Music: Norah Jones * * * *
Norah Jones, The Fall
Thursday November 19 2009
She’s thrown out the bathwater but Norah Jones is still holding firmly to the baby as she tries some experimentation, writes Eamon Carr
It's seven years since I first met Norah Jones. Back then she was struggling to cope with the expectations of bullish executives who boasted she was going to be a major star. Norah, a musician who enjoyed playing in other people’s bar bands, had a lot to concern her. She worried how the world would react to the news that this attractive Texas-raised girl was, in fact, the daughter of virtuoso sitar player Ravi Shankar, and whether the revelation would deflect attention away from her music. And she worried how that acoustic pop soul pot-pourri would be received on Blue Note, a label long associated with groundbreaking moments in jazz.
Since then Jones has sold a combined 36 million units of her three albums worldwide. Her laid-back debut, Come Away With Me, made the running with the hit single Don’t Know Why. Everything since then has been a variation on that unfussed theme.
Everything, that is, until now.
It seems it took a break-up to shake Ms Jones out of her comfort blanket. So for this new 13-track collection out goes her partner, bass-player and producer of her last album, Not Too Late, (that’s longtime boyfriend Lee Alexander) and in comes Jacquire King, the bloke who created the sonic mayhem on Tom Waits’ blues apocalypse, Mule Variations.
Also out is Norah’s old backing band. In its place we get a whole bunch of players of note, including guitarists Marc Ribot and Smokey Hormel (who’ve played with Waits), keyboard player James Poyser (Roots and Erykah Badu) and seasoned drummer Joey Waronker.
The changes were prompted, she says by the demo versions she made of the new songs.
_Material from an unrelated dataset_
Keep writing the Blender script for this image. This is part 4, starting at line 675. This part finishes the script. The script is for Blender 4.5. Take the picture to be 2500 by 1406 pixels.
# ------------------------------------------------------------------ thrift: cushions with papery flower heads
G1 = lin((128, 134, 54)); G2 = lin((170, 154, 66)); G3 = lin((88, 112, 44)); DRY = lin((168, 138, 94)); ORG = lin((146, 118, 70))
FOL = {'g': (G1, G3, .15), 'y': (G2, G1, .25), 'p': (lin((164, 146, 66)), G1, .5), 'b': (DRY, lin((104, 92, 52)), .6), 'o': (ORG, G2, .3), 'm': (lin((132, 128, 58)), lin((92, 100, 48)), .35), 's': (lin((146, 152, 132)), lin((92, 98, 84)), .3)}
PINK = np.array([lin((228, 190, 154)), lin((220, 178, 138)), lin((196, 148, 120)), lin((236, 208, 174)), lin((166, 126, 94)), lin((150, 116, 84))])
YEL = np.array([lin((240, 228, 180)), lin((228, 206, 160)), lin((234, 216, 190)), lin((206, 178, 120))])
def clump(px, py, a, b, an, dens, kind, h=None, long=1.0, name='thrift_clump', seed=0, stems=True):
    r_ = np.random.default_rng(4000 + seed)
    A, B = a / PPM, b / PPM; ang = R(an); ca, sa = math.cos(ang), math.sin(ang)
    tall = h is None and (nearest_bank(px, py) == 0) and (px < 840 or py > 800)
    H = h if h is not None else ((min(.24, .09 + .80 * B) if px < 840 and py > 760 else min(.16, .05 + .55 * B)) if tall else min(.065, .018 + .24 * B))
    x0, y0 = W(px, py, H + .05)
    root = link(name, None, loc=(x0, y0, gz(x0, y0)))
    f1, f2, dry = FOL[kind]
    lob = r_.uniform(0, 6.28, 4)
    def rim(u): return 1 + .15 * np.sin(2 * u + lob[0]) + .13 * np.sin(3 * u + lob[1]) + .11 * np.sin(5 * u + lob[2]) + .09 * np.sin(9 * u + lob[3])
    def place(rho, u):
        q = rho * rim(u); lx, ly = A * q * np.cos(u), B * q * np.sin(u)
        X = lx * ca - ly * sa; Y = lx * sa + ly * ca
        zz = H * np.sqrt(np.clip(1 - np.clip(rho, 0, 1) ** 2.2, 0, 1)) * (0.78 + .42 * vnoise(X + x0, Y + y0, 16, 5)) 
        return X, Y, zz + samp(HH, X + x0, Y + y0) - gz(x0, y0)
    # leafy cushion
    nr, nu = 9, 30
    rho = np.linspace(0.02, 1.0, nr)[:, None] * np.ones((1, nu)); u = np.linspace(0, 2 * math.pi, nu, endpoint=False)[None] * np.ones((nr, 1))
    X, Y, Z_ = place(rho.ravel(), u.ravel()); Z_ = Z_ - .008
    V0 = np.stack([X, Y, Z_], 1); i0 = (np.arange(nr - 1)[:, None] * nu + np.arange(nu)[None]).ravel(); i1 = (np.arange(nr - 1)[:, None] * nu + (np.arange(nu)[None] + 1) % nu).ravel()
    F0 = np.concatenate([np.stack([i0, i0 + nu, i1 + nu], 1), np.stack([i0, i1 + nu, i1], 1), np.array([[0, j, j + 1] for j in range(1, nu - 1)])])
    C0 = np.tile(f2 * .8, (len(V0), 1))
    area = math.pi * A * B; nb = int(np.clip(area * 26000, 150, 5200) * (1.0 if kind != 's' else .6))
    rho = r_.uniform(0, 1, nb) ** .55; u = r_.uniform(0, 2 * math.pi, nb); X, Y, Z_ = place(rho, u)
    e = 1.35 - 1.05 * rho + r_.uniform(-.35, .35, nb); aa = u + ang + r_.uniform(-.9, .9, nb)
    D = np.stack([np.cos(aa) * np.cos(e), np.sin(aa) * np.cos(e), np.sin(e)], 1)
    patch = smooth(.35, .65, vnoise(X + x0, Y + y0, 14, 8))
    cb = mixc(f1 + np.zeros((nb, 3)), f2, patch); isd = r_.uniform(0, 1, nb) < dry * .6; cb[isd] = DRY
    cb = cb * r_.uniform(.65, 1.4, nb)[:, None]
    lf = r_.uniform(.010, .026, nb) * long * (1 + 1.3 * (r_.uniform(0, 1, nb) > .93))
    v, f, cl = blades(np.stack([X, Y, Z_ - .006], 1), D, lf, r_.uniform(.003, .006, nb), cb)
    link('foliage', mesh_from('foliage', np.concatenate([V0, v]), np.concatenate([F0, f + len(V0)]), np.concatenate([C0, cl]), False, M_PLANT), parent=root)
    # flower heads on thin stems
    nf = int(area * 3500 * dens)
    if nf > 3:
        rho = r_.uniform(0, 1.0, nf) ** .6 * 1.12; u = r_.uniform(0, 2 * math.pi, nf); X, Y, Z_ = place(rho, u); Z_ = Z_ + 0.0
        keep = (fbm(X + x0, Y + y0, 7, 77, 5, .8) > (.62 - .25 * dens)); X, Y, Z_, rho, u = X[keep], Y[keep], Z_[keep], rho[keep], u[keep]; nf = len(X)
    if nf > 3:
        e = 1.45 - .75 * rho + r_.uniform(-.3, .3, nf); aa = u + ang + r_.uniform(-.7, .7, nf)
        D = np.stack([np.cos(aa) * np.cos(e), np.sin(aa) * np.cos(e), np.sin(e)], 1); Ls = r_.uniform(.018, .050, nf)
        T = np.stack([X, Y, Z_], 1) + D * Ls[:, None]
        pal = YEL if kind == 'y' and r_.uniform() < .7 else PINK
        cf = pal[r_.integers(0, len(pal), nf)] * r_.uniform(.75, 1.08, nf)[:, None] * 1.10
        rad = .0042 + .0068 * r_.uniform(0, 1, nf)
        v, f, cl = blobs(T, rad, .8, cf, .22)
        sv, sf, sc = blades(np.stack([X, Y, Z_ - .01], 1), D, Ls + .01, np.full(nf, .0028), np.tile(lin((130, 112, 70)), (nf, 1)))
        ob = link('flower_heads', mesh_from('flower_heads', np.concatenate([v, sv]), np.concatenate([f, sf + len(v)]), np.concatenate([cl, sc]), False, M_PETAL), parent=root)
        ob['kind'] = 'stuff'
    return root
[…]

“I liked them, but they didn’t sound much different from my last record, sonically,” she says. “I really wanted to experiment and I knew I’d have to use different people if I wanted to do all that stuff.”
It would be unwise to expect sweeping changes. Norah Jones is too studied, too careful in her approach. So although the bathwater goes out, the baby stays behind. Subtle though they are, the changes are welcome.
They add a much-needed edge to the proceedings. An edge that Jones’s freewheeling delight in playing in the Greenwich Village bands of her friends always suggested she was capable of. Hearing 30-year-old Norah sing, “If I touched myself the way you touched me, then I wouldn’t need you...”, is like eavesdropping on a moment of private reflection. The backing track trembles with barely disguised lust, shards of guitar noise delicately overlaying a furtive piano figure.
Teaming up once again with Jesse Harris, who wrote her hit Don’t Know Why, she co-writes a couple of songs including Even Though, which chronicles falling into temptation. “Don’t understand the words he said. Made me do wrong... I know trouble will follow but I have to go...”, Jones sings dreamily. While Will Sheff, of Okkervil River, is credited on Stuck, one of the album’s lower points, Light As A Feather, a co-write with Ryan Adams, fares marginally better.
When she trusts her instincts, Jones comes out best. Back To Manhattan conveys the confusion of leaving a lover in Brooklyn for a more stable relationship downtown. December is a hauntingly bruised love song on which Norah on piano is joined by Harris on acoustic guitar. The album closer is a hoot. Man Of The Hour has a supper club ambience as Jones tinkles an old clunky piano and relates, “It’s him or me,” that’s what he said. But I can’t choose between a vegan and a pot head...” Instead, wise woman, she settles for a dog (“Ruff ”).